#### [PROBLEM STATEMENT]
All the data below goes into the copy word for word, but the pictures don't.

#### [DATA LINES]

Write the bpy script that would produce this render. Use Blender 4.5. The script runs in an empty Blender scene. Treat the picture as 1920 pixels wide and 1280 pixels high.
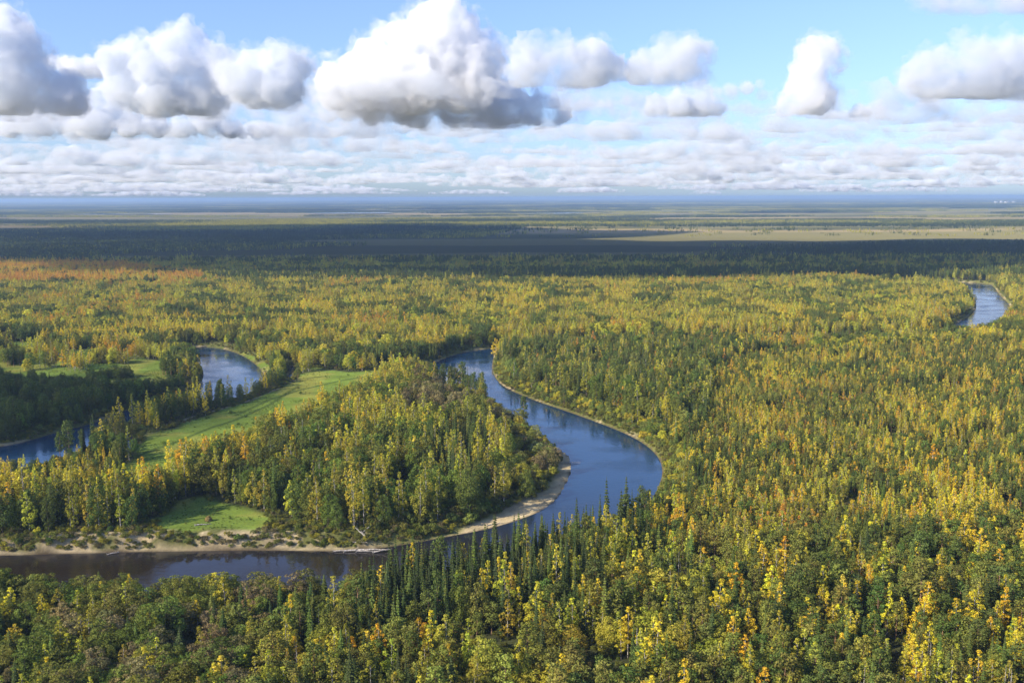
import bpy, bmesh, math, random
import numpy as np
from mathutils import Vector, Matrix

random.seed(7)
rng = np.random.default_rng(7)
R = math.radians
S = bpy.context.scene
COL = S.collection
HAZE = 0.000052
TAU = 2 * math.pi

# ------------------------------------------------------------------ camera
CAM_H = 150.0
F = 1900.0                       # focal length in pixels of a 1920 wide frame
PITCH = math.atan((640 - 370.3) / F)
ROLL = R(0.22)
cam_d = bpy.data.cameras.new("camera")
cam = bpy.data.objects.new("camera", cam_d)
COL.objects.link(cam)
S.camera = cam
cam_d.sensor_width = 36
cam_d.lens = 36 * F / 1920
cam_d.clip_start = 1.0
cam_d.clip_end = 300000
cam.matrix_world = (Matrix.Translation((0, 0, CAM_H)) @ Matrix.Rotation(R(90) - PITCH, 4, 'X')
                    @ Matrix.Rotation(-ROLL, 4, 'Z'))
MW = np.array(cam.matrix_world)

# ------------------------------------------------------------------ light
SUN_EL = R(29)
SUN_DIR = Vector((-math.cos(R(30)), -math.sin(R(30)), math.tan(SUN_EL))).normalized()   # towards the sun
sun_d = bpy.data.lights.new("sun", 'SUN')
sun_d.energy = 5.0
sun_d.angle = R(0.5)
sun_d.color = (1.0, 0.88, 0.70)
sun = bpy.data.objects.new("sun", sun_d)
COL.objects.link(sun)
sun.rotation_euler = SUN_DIR.to_track_quat('Z', 'Y').to_euler()
W = bpy.data.worlds.new("World")
S.world = W
W.use_nodes = True
nt = W.node_tree
bg = nt.nodes["Background"]
sky = nt.nodes.new("ShaderNodeTexSky")
sky.sky_type = 'NISHITA'
sky.sun_disc = False
sky.sun_elevation = SUN_EL
sky.sun_rotation = math.atan2(SUN_DIR.x, SUN_DIR.y)
sky.altitude = 150
sky.air_density = 1.0
sky.dust_density = 0.6
sky.ozone_density = 2.5
# the air near the horizon is bluer than the clear-air model gives: tint by elevation
tc = nt.nodes.new("ShaderNodeTexCoord"); sp = nt.nodes.new("ShaderNodeSeparateXYZ")
rp = nt.nodes.new("ShaderNodeValToRGB"); mx = nt.nodes.new("ShaderNodeMix")
mx.data_type = 'RGBA'; mx.blend_type = 'MULTIPLY'; mx.inputs[0].default_value = 1
nt.links.new(tc.outputs["Generated"], sp.inputs[0]); nt.links.new(sp.outputs[2], rp.inputs[0])
rp.color_ramp.elements[0].position = 0.0; rp.color_ramp.elements[0].color = (0.44, 0.57, 0.90, 1)
rp.color_ramp.elements[1].position = 0.35; rp.color_ramp.elements[1].color = (0.92, 0.89, 1.07, 1)
e_ = rp.color_ramp.elements.new(0.10); e_.color = (0.64, 0.71, 1.00, 1)
nt.links.new(sky.outputs[0], mx.inputs["A"]); nt.links.new(rp.outputs[0], mx.inputs["B"])
nt.links.new(mx.outputs["Result"], bg.inputs[0])
bg.inputs[1].default_value = 0.15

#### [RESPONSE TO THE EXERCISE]
Write the bpy script that would produce this render. Use Blender 4.5. The script runs in an empty Blender scene. Treat the picture as 1920 pixels wide and 1280 pixels high.
import bpy, bmesh, math, random
import numpy as np
from mathutils import Vector, Matrix

random.seed(7)
rng = np.random.default_rng(7)
R = math.radians
S = bpy.context.scene
COL = S.collection
HAZE = 0.000052
TAU = 2 * math.pi

# ------------------------------------------------------------------ camera
CAM_H = 150.0
F = 1900.0                       # focal length in pixels of a 1920 wide frame
PITCH = math.atan((640 - 370.3) / F)
ROLL = R(0.22)
cam_d = bpy.data.cameras.new("camera")
cam = bpy.data.objects.new("camera", cam_d)
COL.objects.link(cam)
S.camera = cam
cam_d.sensor_width = 36
cam_d.lens = 36 * F / 1920
cam_d.clip_start = 1.0
cam_d.clip_end = 300000
cam.matrix_world = (Matrix.Translation((0, 0, CAM_H)) @ Matrix.Rotation(R(90) - PITCH, 4, 'X')
                    @ Matrix.Rotation(-ROLL, 4, 'Z'))
MW = np.array(cam.matrix_world)

# ------------------------------------------------------------------ light
SUN_EL = R(29)
SUN_DIR = Vector((-math.cos(R(30)), -math.sin(R(30)), math.tan(SUN_EL))).normalized()   # towards the sun
sun_d = bpy.data.lights.new("sun", 'SUN')
sun_d.energy = 5.0
sun_d.angle = R(0.5)
sun_d.color = (1.0, 0.88, 0.70)
sun = bpy.data.objects.new("sun", sun_d)
COL.objects.link(sun)
sun.rotation_euler = SUN_DIR.to_track_quat('Z', 'Y').to_euler()
W = bpy.data.worlds.new("World")
S.world = W
W.use_nodes = True
nt = W.node_tree
bg = nt.nodes["Background"]
sky = nt.nodes.new("ShaderNodeTexSky")
sky.sky_type = 'NISHITA'
sky.sun_disc = False
sky.sun_elevation = SUN_EL
sky.sun_rotation = math.atan2(SUN_DIR.x, SUN_DIR.y)
sky.altitude = 150
sky.air_density = 1.0
sky.dust_density = 0.6
sky.ozone_density = 2.5
# the air near the horizon is bluer than the clear-air model gives: tint by elevation
tc = nt.nodes.new("ShaderNodeTexCoord"); sp = nt.nodes.new("ShaderNodeSeparateXYZ")
rp = nt.nodes.new("ShaderNodeValToRGB"); mx = nt.nodes.new("ShaderNodeMix")
mx.data_type = 'RGBA'; mx.blend_type = 'MULTIPLY'; mx.inputs[0].default_value = 1
nt.links.new(tc.outputs["Generated"], sp.inputs[0]); nt.links.new(sp.outputs[2], rp.inputs[0])
rp.color_ramp.elements[0].position = 0.0; rp.color_ramp.elements[0].color = (0.44, 0.57, 0.90, 1)
rp.color_ramp.elements[1].position = 0.35; rp.color_ramp.elements[1].color = (0.92, 0.89, 1.07, 1)
e_ = rp.color_ramp.elements.new(0.10); e_.color = (0.64, 0.71, 1.00, 1)
nt.links.new(sky.outputs[0], mx.inputs["A"]); nt.links.new(rp.outputs[0], mx.inputs["B"])
nt.links.new(mx.outputs["Result"], bg.inputs[0])
bg.inputs[1].default_value = 0.15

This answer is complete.